I suspect there are also people who share their account out of inertia. Some kids go off to college and stay on their parents’ account. Sometimes they don’t think about it since the password is stored on the app.
Also, Netflix might be losing money when people share their account and want to get to a place where the profit per account increases and then go from there.
They’re not really separate issues. On some level we’re supporting a company vision and direction. Right now that direction says “we’re going to try and eek out every last dollar and we don’t care about the quality of our content”. I think this would be a different story if most of their energy was focused on creating a compelling product. “Look at all this great media were building as part of a completing vision and we have to raise prices to accommodate is a different narrative than “everything sucks and we don’t care give us more money”

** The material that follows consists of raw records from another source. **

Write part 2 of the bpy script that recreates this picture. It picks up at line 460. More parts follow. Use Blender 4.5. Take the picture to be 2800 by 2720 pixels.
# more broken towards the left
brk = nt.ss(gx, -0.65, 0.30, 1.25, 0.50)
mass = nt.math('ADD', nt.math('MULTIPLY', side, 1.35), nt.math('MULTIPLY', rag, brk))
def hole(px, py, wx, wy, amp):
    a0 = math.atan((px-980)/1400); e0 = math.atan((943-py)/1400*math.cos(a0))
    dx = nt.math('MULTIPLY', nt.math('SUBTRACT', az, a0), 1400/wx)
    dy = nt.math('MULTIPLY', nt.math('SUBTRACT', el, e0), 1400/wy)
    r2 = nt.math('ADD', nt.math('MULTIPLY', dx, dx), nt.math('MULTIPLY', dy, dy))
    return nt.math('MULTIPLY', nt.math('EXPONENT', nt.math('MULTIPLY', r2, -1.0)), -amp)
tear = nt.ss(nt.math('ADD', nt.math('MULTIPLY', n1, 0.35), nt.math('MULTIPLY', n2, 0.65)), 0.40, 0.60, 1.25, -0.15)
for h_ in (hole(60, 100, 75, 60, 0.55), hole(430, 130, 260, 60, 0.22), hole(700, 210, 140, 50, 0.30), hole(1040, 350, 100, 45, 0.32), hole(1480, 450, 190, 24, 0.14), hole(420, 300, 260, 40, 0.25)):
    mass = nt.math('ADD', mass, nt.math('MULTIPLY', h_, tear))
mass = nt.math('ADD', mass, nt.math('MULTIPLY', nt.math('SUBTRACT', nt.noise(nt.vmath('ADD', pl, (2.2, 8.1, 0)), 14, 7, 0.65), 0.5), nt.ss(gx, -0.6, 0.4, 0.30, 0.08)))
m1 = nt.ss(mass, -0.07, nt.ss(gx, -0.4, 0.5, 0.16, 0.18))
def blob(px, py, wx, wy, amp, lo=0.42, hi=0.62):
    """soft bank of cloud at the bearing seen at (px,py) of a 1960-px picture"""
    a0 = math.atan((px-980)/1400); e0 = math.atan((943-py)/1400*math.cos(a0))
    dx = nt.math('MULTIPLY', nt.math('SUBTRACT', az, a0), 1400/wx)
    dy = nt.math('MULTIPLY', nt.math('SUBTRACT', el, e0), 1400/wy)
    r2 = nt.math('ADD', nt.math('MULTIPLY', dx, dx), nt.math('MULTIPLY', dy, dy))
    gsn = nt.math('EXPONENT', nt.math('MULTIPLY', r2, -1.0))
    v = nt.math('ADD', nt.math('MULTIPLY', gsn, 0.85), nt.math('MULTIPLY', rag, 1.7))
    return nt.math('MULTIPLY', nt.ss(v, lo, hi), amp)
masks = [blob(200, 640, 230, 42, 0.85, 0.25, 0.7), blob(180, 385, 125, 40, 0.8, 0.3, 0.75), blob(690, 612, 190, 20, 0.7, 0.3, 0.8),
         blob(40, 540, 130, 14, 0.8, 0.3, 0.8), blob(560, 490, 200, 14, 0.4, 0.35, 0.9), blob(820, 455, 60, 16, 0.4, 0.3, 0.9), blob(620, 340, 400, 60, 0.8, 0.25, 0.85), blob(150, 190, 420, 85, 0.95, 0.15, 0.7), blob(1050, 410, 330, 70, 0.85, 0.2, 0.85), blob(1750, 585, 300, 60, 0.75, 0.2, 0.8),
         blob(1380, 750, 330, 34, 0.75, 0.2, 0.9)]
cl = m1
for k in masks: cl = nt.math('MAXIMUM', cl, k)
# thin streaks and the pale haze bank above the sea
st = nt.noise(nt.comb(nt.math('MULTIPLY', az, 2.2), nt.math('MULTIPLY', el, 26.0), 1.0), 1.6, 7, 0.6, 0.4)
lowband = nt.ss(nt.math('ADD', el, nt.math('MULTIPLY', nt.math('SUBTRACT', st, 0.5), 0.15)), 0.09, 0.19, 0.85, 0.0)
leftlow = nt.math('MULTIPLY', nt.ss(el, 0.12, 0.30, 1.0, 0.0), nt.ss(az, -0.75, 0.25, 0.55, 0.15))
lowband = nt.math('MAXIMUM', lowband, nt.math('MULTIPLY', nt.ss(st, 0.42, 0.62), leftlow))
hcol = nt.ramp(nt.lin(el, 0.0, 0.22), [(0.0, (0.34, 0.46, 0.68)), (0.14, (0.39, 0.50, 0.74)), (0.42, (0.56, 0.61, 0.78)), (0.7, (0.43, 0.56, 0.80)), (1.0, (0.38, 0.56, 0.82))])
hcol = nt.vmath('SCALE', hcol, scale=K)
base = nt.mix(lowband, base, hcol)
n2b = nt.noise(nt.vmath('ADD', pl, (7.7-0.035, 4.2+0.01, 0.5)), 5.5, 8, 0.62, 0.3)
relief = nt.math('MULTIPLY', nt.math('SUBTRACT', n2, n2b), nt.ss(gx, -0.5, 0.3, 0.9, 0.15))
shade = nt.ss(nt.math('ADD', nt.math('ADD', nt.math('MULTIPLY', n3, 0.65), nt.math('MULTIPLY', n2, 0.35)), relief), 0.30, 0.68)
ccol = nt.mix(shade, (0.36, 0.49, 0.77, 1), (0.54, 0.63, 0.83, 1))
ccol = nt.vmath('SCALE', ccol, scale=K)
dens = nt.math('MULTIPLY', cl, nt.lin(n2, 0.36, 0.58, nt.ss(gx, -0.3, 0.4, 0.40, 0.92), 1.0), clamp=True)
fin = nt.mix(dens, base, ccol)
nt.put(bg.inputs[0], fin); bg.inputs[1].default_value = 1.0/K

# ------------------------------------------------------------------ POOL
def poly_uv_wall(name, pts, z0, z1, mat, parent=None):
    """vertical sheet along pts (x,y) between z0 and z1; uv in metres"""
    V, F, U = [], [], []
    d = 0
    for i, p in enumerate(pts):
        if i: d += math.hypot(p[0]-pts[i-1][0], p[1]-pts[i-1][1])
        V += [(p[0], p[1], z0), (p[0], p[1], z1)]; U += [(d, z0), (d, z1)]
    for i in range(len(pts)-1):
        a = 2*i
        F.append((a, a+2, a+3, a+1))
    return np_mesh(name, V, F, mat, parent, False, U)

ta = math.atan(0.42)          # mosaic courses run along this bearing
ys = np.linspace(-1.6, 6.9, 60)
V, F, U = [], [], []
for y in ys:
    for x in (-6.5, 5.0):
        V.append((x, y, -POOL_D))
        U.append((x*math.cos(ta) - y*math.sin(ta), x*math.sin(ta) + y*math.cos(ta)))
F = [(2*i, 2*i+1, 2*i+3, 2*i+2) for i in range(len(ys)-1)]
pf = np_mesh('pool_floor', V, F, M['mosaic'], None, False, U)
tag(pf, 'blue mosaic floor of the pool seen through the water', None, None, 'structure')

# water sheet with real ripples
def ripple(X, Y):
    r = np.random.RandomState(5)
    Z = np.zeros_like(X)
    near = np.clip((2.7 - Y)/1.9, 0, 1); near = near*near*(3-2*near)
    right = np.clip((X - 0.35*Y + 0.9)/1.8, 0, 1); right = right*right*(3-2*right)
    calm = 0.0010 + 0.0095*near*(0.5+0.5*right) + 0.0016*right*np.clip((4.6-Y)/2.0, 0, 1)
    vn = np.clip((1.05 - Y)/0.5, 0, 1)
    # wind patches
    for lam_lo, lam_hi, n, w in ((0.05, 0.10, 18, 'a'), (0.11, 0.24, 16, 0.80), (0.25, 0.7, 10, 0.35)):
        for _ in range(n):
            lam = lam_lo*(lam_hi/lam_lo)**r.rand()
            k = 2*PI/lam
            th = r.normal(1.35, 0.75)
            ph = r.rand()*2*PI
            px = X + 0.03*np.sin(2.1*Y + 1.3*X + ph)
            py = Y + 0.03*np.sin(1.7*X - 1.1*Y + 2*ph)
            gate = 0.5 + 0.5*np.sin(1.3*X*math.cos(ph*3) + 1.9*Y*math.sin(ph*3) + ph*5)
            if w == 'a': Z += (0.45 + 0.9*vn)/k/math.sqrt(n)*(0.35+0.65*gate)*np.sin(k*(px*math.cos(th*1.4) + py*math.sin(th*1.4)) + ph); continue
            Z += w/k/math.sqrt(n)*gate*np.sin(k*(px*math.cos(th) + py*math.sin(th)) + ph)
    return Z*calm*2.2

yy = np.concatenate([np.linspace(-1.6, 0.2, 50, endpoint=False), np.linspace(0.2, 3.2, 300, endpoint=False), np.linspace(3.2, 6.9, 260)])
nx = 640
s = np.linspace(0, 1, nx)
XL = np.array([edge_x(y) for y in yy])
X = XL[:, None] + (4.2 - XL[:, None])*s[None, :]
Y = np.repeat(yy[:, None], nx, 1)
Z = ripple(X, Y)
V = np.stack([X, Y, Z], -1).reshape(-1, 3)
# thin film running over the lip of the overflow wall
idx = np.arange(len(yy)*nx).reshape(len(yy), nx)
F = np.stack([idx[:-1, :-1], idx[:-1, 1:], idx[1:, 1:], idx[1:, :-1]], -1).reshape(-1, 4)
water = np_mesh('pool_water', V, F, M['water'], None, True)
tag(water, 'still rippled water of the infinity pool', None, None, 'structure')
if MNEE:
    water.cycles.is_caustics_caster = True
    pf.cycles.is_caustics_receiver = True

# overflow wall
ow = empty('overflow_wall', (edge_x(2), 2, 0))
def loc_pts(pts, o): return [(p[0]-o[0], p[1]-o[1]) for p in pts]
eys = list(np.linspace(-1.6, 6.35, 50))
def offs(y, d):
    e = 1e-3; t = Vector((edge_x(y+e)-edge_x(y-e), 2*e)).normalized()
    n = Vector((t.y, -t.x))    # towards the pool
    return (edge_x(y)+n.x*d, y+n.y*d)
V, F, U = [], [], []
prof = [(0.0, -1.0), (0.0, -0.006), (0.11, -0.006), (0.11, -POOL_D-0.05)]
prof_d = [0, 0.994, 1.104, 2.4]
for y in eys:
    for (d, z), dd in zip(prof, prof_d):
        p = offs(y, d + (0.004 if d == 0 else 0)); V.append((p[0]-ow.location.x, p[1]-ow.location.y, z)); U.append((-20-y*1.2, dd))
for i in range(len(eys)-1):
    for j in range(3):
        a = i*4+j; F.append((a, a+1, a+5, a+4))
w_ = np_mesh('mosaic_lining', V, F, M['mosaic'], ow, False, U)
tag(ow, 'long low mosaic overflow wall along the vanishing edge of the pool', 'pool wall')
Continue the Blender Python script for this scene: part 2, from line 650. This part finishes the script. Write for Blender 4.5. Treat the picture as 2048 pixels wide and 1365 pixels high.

I never shared my account with anyone… I am the sole users and yet this policy would cost me money and issues! I travel way more than 2 weeks a year (in civilised countries like France I have 8 weeks of vacation a year)… plus I often visit my vacation home… don’t see why they should charge me for that (while I am on my vacation home there is nobody using Netflix at my place… there is always only one stream at a time)! So if they do put it in place where I live that can say goodbye to a very loyal customers (I subscribed 9 years ago)
Their goal is to monetize those users, even a fraction of them. Booting them from the platform doesn’t actually do them any good. They are effectively offering a large discount to account sharers.
In 2010 everyone I knew paid their media tax through Netflix or a similar provider since paid services were more convenient than piracy, and things just worked.
Somehow, in the past 2-5 years, piracy is quickly moving back as the more convenient option.
The core problem with entertainment is you're paying for fun. Spending hours fighting with broken service is not fun. Increasingly, these services provide negative value to me.